“Aggrediti a manganellate da poliziotti sotto l’effetto di stupefacenti” Il noto paracarro rosso sferra ancora insulti, ma stavolta potrebbe non essere perdonato: rischia un processo


Il professore Angelo D’Orsi affronta una denuncia per le sue dichiarazioni rilasciate in televisione, accusando la polizia di usare violenza e sostanze stupefacenti durante le proteste studentesche.


Azione legale avviata contro Angelo D’Orsi per le sue dichiarazioni contro la polizia

Le accuse contro la polizia espresse dal professor Angelo D’Orsi non sono passate inosservate. Durante un’apparizione televisiva su Rete 4 nel programma “Quarta Repubblica” del 26 febbraio, D’Orsi ha suggerito che gli agenti impiegano violenza e sostanze stupefacenti per gestire lo stress e la rabbia durante le manifestazioni studentesche a Pisa e Firenze. Il professore ha parlato di una “sorta di rivalsa sociale” e di un uso di “droghe” tra gli agenti, dichiarazioni che hanno sollevato un’ondata di critiche.

In risposta, il Siap (Sindacato Italiano Appartenenti Polizia), rappresentato dal segretario generale Giuseppe Tiani e dall’avvocato Gigante dello studio legale Picozzi e Morigi, ha presentato una denuncia querela alla Procura di Roma contro D’Orsi e una seconda alla Procura di Bari contro Emanuela Megli, l’autrice collegata a queste affermazioni.

Questo caso evidenzia la tensione tra la libertà di espressione accademica e il rispetto della dignità professionale delle forze dell’ordine.
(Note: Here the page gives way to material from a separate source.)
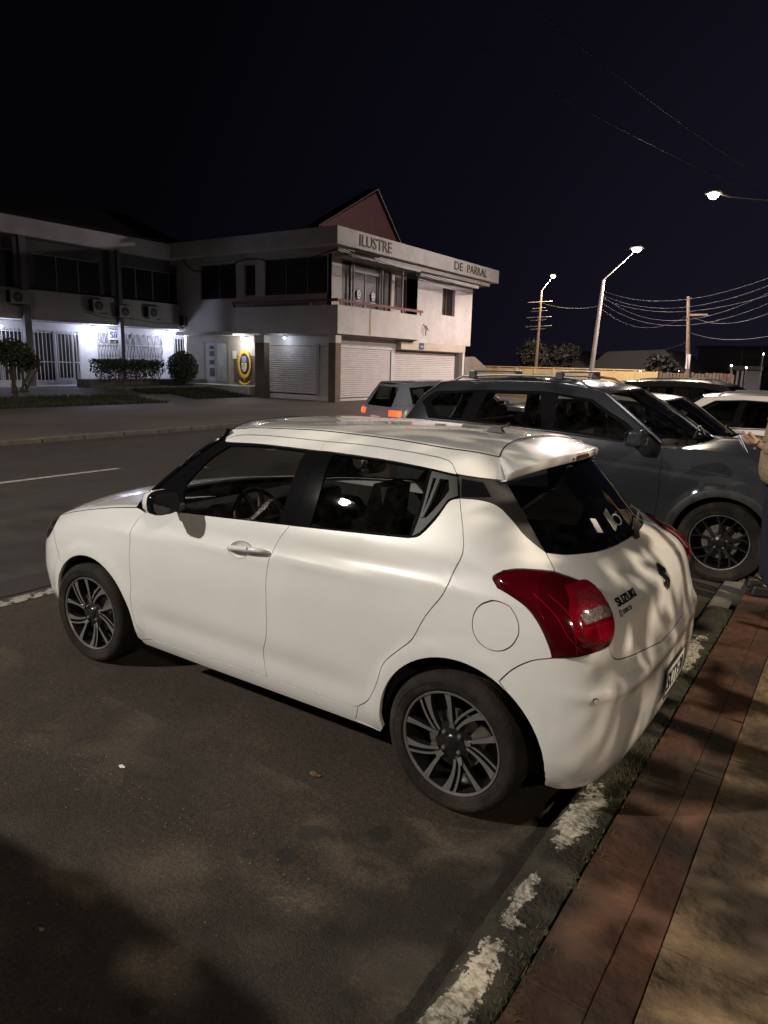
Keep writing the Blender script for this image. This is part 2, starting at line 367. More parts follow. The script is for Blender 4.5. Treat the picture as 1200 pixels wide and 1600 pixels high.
def inset(poly, g):
    if abs(g) < 1e-6: return poly
    p = np.array(poly); sg = 1 if area2(poly) > 0 else -1
    d0 = p-np.roll(p, 1, 0); d1 = np.roll(p, -1, 0)-p
    n0 = np.stack([-d0[:, 1], d0[:, 0]], 1); n1 = np.stack([-d1[:, 1], d1[:, 0]], 1)
    n0 /= np.linalg.norm(n0, axis=1, keepdims=True)+1e-12; n1 /= np.linalg.norm(n1, axis=1, keepdims=True)+1e-12
    m = n0+n1; m /= np.linalg.norm(m, axis=1, keepdims=True)+1e-9
    k = 1/np.clip((m*n0).sum(1, keepdims=True), .5, 1)
    return list(p+sg*g*m*k)
def inside(poly, pts):
    p = np.array(poly); x, y = pts[:, 0], pts[:, 1]; r = np.zeros(len(pts), bool)
    for i in range(len(p)):
        a, b = p[i], p[(i+1) % len(p)]
        c = ((a[1] > y) != (b[1] > y))
        with np.errstate(divide='ignore', invalid='ignore'): xx = (b[0]-a[0])*(y-a[1])/(b[1]-a[1])+a[0]
        r ^= c & (x < xx)
    return r
def edge_dist(poly, pts):
    p = np.array(poly); q = np.roll(p, -1, 0); d = np.full(len(pts), 9.)
    for a, b in zip(p, q):
        ab = b-a; t = np.clip(((pts-a)@ab)/max(ab@ab, 1e-12), 0, 1); d = np.minimum(d, np.linalg.norm(pts-(a+t[:, None]*ab), axis=1))
    return d
def tri2d(poly, holes, step):
    rings = [densify(poly, step)]+[densify(h, step) for h in holes]
    P = np.array(rings[0]); lo, hi = P.min(0), P.max(0)
    gx, gy = np.meshgrid(np.arange(lo[0]+step*.5, hi[0], step), np.arange(lo[1]+step*.43, hi[1], step)); G = np.stack([gx.ravel(), gy.ravel()], 1)
    k = inside(rings[0], G)
    for h in rings[1:]: k &= ~inside(h, G)
    G = G[k]
    for r in rings:
        if len(G): G = G[edge_dist(r, G) > step*.45]
    V = []; E = []
    for r in rings:
        n = len(V); V += [tuple(p) for p in r]; E += [(n+i, n+(i+1) % len(r)) for i in range(len(r))]
    V += [tuple(p) for p in G]
    vo, eo, fo, *_ = delaunay_2d_cdt([Vector(v) for v in V], E, [], 0, 1e-7)
    vo = np.array([tuple(v) for v in vo]); F = np.array([f for f in fo if len(f) == 3]); c = vo[F].mean(1)
    k = inside(rings[0], c)
    for h in rings[1:]: k &= ~inside(h, c)
    return vo, F[k]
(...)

Le affermazioni di D’Orsi sono state percepite come un attacco diretto all’integrità dei poliziotti, molti dei quali affrontano quotidianamente situazioni di grande rischio e stress senza ricorrere a pratiche illecite.

Dettagli e implicazioni della querela

Il caso ha sollevato discussioni non solo sulla veridicità delle affermazioni di D’Orsi ma anche sulle implicazioni più ampie per la libertà di parola e la responsabilità pubblica. Le dichiarazioni di D’Orsi, che ha citato interviste realizzate tra il 1969 e il 1972, sottolineano una critica profonda non solo alle pratiche della polizia ma anche alla gestione degli eventi di protesta.

Il dibattito pubblico intorno a queste questioni si è intensificato, con opinioni divergenti sulla responsabilità degli accademici nel mantenere un discorso pubblico costruttivo e rispettoso. Da un lato, c’è la richiesta di proteggere la dignità dei lavoratori in prima linea, dall’altro la necessità di garantire che eventuali critiche siano espresse in modo responsabile e basate su fatti concreti.

Il processo che seguirà potrebbe stabilire un precedente significativo per il modo in cui le dichiarazioni pubbliche vengono valutate in relazione alla diffamazione e alla libertà di espressione in Italia, influenzando non solo il settore della sicurezza pubblica ma anche l’ambiente accademico e mediatico.